The crux of the plot
is this: a daffy housewife (Judy Holliday in a career-making performance) trails
her cheating husband (the great Tom Ewell) to the apartment of his girlfriend
(a young Jean Hagen). She pulls out a revolver, emptying it blindly. She wounds
her husband. She is arrested of course.
However, Amanda asserts
that, if the sexual roles were reversed, the shooting would be seen as
justified, a defense of the home. She represents the housewife. Unfortunately,
Adam is the prosecutor assigned to the case. The two must negotiate their
relationship away from the court, just as they indulge in heated debate within
it. As the trial progresses, Amanda goes to extreme lengths to bolster her
client’s case; Adam, riled up and outraged, chuffs along steadily.
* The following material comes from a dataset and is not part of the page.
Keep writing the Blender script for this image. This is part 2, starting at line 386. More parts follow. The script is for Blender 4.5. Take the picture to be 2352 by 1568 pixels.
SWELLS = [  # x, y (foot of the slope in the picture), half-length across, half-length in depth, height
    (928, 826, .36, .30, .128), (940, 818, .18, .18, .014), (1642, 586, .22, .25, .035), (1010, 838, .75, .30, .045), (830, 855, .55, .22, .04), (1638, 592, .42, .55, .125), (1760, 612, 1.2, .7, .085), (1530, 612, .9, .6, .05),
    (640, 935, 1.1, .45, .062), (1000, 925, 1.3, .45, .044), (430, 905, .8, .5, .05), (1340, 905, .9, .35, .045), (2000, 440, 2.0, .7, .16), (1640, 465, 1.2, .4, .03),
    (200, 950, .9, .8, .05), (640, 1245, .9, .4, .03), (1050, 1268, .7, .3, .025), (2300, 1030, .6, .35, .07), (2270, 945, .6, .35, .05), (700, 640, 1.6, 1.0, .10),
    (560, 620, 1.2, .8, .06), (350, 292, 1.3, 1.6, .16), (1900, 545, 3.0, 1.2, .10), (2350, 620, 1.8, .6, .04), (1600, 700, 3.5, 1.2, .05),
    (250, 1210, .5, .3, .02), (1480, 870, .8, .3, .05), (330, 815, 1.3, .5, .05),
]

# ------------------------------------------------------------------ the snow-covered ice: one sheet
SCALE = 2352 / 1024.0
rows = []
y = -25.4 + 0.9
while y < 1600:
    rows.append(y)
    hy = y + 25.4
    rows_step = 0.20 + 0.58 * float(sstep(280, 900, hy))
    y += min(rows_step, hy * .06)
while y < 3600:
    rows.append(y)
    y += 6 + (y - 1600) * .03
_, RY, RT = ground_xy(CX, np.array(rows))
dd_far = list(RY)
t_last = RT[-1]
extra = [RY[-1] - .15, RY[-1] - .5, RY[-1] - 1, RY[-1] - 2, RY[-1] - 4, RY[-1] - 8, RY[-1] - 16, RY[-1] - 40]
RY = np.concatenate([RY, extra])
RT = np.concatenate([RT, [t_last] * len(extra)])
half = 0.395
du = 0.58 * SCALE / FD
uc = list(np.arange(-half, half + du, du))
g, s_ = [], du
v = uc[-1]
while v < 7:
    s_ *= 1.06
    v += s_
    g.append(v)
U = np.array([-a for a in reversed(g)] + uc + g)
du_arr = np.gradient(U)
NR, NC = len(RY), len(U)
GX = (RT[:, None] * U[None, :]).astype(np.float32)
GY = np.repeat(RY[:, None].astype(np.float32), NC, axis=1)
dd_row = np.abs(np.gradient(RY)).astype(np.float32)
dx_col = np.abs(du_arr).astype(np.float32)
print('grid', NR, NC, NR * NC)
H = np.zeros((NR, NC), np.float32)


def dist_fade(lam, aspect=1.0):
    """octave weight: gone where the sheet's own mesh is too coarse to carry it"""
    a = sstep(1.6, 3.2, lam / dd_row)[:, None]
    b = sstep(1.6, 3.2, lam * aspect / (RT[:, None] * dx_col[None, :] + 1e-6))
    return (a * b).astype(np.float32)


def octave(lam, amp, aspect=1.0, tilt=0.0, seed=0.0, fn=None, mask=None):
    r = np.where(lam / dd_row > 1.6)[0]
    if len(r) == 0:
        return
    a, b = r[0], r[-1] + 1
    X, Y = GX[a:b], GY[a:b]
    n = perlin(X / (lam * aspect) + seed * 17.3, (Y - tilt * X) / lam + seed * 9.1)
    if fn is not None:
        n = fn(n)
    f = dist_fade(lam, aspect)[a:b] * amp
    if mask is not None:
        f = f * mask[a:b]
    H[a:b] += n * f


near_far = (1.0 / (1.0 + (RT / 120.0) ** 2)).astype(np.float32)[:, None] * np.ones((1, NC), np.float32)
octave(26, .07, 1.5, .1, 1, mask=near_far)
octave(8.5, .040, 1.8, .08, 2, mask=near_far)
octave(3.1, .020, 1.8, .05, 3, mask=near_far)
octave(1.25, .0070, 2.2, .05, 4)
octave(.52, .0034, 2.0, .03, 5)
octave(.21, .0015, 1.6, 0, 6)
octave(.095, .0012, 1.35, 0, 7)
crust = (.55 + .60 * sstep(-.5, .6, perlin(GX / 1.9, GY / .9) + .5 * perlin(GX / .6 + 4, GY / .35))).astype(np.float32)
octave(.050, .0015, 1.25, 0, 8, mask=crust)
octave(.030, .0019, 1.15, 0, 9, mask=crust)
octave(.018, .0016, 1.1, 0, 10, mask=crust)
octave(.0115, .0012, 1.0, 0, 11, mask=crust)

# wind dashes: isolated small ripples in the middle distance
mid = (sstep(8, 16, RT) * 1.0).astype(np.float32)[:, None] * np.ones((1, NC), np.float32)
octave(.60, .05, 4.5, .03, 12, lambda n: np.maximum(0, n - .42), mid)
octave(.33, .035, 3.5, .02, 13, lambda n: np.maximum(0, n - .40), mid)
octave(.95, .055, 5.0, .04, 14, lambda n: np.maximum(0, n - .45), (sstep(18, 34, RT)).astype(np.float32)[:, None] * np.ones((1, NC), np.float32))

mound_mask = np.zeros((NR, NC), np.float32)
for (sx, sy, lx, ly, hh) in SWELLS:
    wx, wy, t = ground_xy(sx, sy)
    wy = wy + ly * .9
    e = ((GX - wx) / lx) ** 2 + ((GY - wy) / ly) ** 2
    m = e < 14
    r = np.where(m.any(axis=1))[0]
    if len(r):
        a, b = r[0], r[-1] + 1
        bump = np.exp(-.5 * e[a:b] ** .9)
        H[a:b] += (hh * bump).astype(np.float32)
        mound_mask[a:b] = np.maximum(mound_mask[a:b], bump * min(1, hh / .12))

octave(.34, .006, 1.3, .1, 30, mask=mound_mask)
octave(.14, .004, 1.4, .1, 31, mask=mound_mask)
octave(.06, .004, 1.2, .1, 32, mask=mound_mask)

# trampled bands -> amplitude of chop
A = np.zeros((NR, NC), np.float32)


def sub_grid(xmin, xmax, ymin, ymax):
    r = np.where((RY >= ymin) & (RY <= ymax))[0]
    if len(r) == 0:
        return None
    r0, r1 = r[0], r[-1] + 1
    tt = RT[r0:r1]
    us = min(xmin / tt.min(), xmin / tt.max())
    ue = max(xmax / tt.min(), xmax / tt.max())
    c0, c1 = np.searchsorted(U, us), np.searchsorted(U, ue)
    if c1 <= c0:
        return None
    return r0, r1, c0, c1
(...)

In the end, Amanda wins the case – but Adam moves out. Beset
romantically by their neighbor, songwriter Kip (David Wayne), Amanda nearly
falters when Adam appears, gun in hand. Amanda shields the diminutive Kip. “You
have no right!” she exclaims. His point is proven. Adam puts the gun in his
mouth – and bites it. “Itth licowice,” he explains. The three then do battle.
A divorce seems inevitable. The two meet at their tax accountant’s office.
They begin to reminisce, Adam cries. Amanda relents. They go up to the farm. Adam
announces that he is the Republican candidate for County Court Judge and then
demonstrates that he can cry on command. They are together again.
It’s lovely late screwball comedy, wherein everyone is intelligent and
reasonable; their senses of honor and propriety are in opposition, not their
feeling selves. So the personal and the professional get mixed up until the woman
wins and the roles reverse themselves.
Tracy takes (almost) everything with a skeptical glint of humor.
Hepburn dashes madly about him, dynamic and stunningly articulate. Like Nick
and Nora Charles in the Thin Man movies, Adam and Amanda embody the ideal of
two uniquely matched people filling a need in each other’s lives, beyond the concept
of winning and losing. They communicated. They got along well. We felt we knew
them. That’s a pretty stellar achievement.